Boney's departure from the Great Basin was almost as mysterious as his arrival. A local man passed the store several days in a row and noticed that the door was swinging open in the wind. On the fourth day he decided to investigate. As he walked towards the store he saw Perry's body lying dead by the portulaca, holding one flower in his hand.

At least that's what he said. Other locals didn't believe it. No one else ever saw Boney's body, and the man who said he did later admitted that he had taken the Custer painting and sold it. Maybe he had said Boney was dead just so he could feel justified in taking the painting. And if Boney was dead, why could people still hear his flute music at night?
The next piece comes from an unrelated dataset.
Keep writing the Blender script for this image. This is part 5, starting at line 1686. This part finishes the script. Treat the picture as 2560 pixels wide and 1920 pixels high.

Candlewood Lake, from Pinterest.

Whether he was dead or not, he had abandoned his store. By the 1930s it had been torn down and a ski-chalet style house erected on the spot. The people who knew Perry Boney were scattered to the winds in the 1926 when a power company announced it was building a dam across the Rocky River. By 1927 the dam was complete. Water slowly filled the Great Basin, submerging the farms, lumber camps and old mills.

The Great Basin is now Candewood Lake, the deepest lake in Connecticut. Scuba divers sometimes report seeing old buildings, covered bridges, and even Model-T Fords at the bottom of it. No one has yet reported seeing a little man with wild hair playing a flute.

*****

The main sources for the Perry Boney legend are David Phillips's Legendary Connecticut (1992) and They Found A Way (1932) by Iveagh Hunt Sterry and William Garrigus. The 1938 book Connecticut: A Guide to Its Roads, Lore and People from the Works Project Administration has directions to the site of Perry Boney's store, but I don't know if they are still valid today.

The original online reference to Perry Boney that got this all started is here

3 comments:

bairdduvessa said...

sounds like he was just a loon in the woods, but a fun one

Peter Muise said...

Isn't that the best kind? :)

Ross said...

He sounds like a wise man, not a loon.